Au début de 2011, les trois chercheurs ont sélectionné au hasard – et à leur insu – 16 298 utilisateurs de Virtual Homes. Il leur a été proposé de repeindre les murs d'une des pièces de leur appartement virtuel. Ceux qui ont répondu à l'invitation et choisi une nouvelle couleur se sont alors retrouvés dans l'une des trois conditions suivantes :
> A. Ils ont reçu un message par pop-up leur indiquant la couleur la plus populaire selon leurs amis ainsi que le degré de popularité de la couleur qu'ils ont choisie;
> B. Ils ont reçu le même message, mais avec une phrase supplémentaire : «N'oubliez pas de montrer votre nouvelle couleur à vos amis»;
> C. Ils ont reçu un message informant de la couleur la plus populaire auprès de l'ensemble des utilisateurs de Virtual Homes ainsi que le degré de popularité de la couleur qu'ils ont choisie.
Enfin, tous les utilisateurs devaient, pour poursuivre leur navigation, cliquer soit sur le bouton "OK", soit le bouton "Repeindre". C'est-à-dire qu'une fois informés des différentes statistiques proposées, ils pouvaient très bien revenir sur leur décision et changer la couleur des murs de la pièce.
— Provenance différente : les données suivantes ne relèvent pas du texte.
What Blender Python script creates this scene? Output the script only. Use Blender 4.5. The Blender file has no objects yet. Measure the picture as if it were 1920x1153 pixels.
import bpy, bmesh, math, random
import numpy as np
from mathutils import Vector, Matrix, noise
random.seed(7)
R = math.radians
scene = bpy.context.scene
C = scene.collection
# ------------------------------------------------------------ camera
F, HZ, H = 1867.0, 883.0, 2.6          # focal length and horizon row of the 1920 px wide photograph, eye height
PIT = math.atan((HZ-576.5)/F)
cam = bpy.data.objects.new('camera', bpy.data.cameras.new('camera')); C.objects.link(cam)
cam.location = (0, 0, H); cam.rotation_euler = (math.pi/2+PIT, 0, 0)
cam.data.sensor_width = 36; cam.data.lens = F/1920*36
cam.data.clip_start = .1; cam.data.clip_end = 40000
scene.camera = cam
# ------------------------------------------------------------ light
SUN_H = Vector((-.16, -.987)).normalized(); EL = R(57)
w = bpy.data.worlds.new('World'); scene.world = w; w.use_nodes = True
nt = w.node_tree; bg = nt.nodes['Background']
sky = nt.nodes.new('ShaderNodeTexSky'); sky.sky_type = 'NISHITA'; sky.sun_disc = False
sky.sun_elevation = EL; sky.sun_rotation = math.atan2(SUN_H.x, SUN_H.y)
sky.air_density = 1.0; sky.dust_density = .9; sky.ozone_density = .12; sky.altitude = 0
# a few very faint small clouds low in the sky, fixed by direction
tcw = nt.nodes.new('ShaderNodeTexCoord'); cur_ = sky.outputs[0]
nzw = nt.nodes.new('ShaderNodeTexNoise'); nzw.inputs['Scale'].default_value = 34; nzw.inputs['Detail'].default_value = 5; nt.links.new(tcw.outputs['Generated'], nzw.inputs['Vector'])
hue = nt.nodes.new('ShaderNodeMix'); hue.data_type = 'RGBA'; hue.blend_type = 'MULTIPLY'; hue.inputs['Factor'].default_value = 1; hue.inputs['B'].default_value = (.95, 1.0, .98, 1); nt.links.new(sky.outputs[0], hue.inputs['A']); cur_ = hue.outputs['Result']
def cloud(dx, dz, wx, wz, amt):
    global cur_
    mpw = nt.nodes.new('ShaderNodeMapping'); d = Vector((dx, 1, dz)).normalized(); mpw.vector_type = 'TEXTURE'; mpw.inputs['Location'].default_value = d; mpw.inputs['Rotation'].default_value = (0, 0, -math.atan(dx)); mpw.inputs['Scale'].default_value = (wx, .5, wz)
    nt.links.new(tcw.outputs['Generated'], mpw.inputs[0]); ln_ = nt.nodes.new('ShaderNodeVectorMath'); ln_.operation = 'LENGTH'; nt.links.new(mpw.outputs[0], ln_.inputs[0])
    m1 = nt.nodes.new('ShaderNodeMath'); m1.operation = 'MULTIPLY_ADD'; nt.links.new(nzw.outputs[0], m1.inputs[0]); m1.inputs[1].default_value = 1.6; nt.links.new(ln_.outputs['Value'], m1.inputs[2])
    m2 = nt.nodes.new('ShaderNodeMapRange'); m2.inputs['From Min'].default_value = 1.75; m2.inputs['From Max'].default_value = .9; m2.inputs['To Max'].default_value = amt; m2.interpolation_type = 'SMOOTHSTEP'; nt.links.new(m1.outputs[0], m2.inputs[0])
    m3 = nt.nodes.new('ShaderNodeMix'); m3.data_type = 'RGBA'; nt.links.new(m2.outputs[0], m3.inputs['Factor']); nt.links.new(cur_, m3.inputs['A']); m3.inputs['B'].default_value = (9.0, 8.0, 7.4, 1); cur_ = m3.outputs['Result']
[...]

Et ce, soit pour se conformer aux autres, soit pour s'en distinguer.
Résultats? On ne peut plus révélateurs de notre nature profonde…
> Les utilisateurs avaient tendance à se distinguer du choix de leurs amis quand celui-ci était populaire.
> La divergence était encore plus prononcée quand les utilisateurs se faisaient inviter à montrer leur choix aux autres.
> Les femmes et les personnes nées dans des métropoles avaient, en général, plus le réflexe de se distinguer que les autres.
«Ces résultats inattendus montrent que l'individualisme est inné chez l'être humain, d'autant plus que notre expérience s'est déroulée dans un pays à la culture collectiviste développée», disent Monic Sun, Xiaoquan Zhang et Feng Zhu dans leur étude.
Que retirer de cette trouvaille en matière de management? Plusieurs choses, bien sûr, mais pour ma part, je n'en soulignerai qu'une :
> Tout leader digne de ce nom doit encourager chacun à exprimer son individualité, à montrer aux autres tout ce qu'il a de bon et de beau en lui. Car cela est on ne peut plus profitable à l'équipe.
> Et son corollaire : Il n'y a rien de pire que de chercher à faire entrer autrui dans le rang.
En passant, un extrait du Petit livre rouge de Mao Zedong, en guise de conseil face à l'individualisme forcené : «Vous avez beaucoup de qualités, vous avez rendu des services méritoires, mais gardez-vous de toute présomption.
«Vous avez l'estime de tous, et à juste titre, mais c'est précisément ce qui mène facilement à la présomption.
«Si vous devenez orgueilleux — si vous manquez de modestie, si vous ne faites plus d'efforts, si vous ne respectez pas les autres, si vous ne respectez pas les cadres et les masses —, vous cesserez d'être des héros du travail et des travailleurs modèles.
«De tels cas se sont présentés dans le passé, et j'espère que vous ne suivrez pas cette voie».